The video for "Happy in bits" from Prinzhorn Dance School pictures the desperate beauty of human effort.

Anna May

A visuell collage, which look into periods of life. The film focus on the staying of past respectively the come in the present.

Hannes Nienhüser

How does the cheese get its holes?
The work Lasercheese (2014) is a humoristic investigation of the question of how the fundamental relation between humans and their food has changed;
the immediate access of hunter-gatherer has given way to a principle of maximlly industrialized processing that extends the so-called foodchain by numerous bloodless links.
The image of a customary sandwich-cheese whose slices - individually packed and flawlessly smooth - are provided with holes in an elaborate and highly
engineered process to create the illusion of natural state highlights the paradox character of this shift.

Sara Pfrommer

A circle of white light is moving through a pitch-black ambiance along a paper object hanging on the wall.
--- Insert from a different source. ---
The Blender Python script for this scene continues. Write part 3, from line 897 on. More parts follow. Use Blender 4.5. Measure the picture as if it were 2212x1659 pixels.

The spotlight wanders through valleys and over mountains, vanishes and appears again. Its shape is constantly changing while it is passing through the scene, adapted to the objects surface.

Anja Sijben

Anna-Theresa Wittmann

When it comes to galaxies, diversity is everywhere.*
Three different coloured stones look like meteors soaring through space. They are moved across the screen so that one stone always takes the place of another. The different coloured dust they leave behind shows where each has been. These colours entwine against the background to form a drawing made up of a myriad of new colour blends, with each stone still retaining its original colour.
The aspect of something new being created by mixing together certain substances is not only found in the field of astromineralogy; sociology also theorises that diversity comes from living together as equals, and the resulting blend of different religious, cultural and other groups. A diversity which is seen as a basis for knowledge exchange, revitalisation and creativity.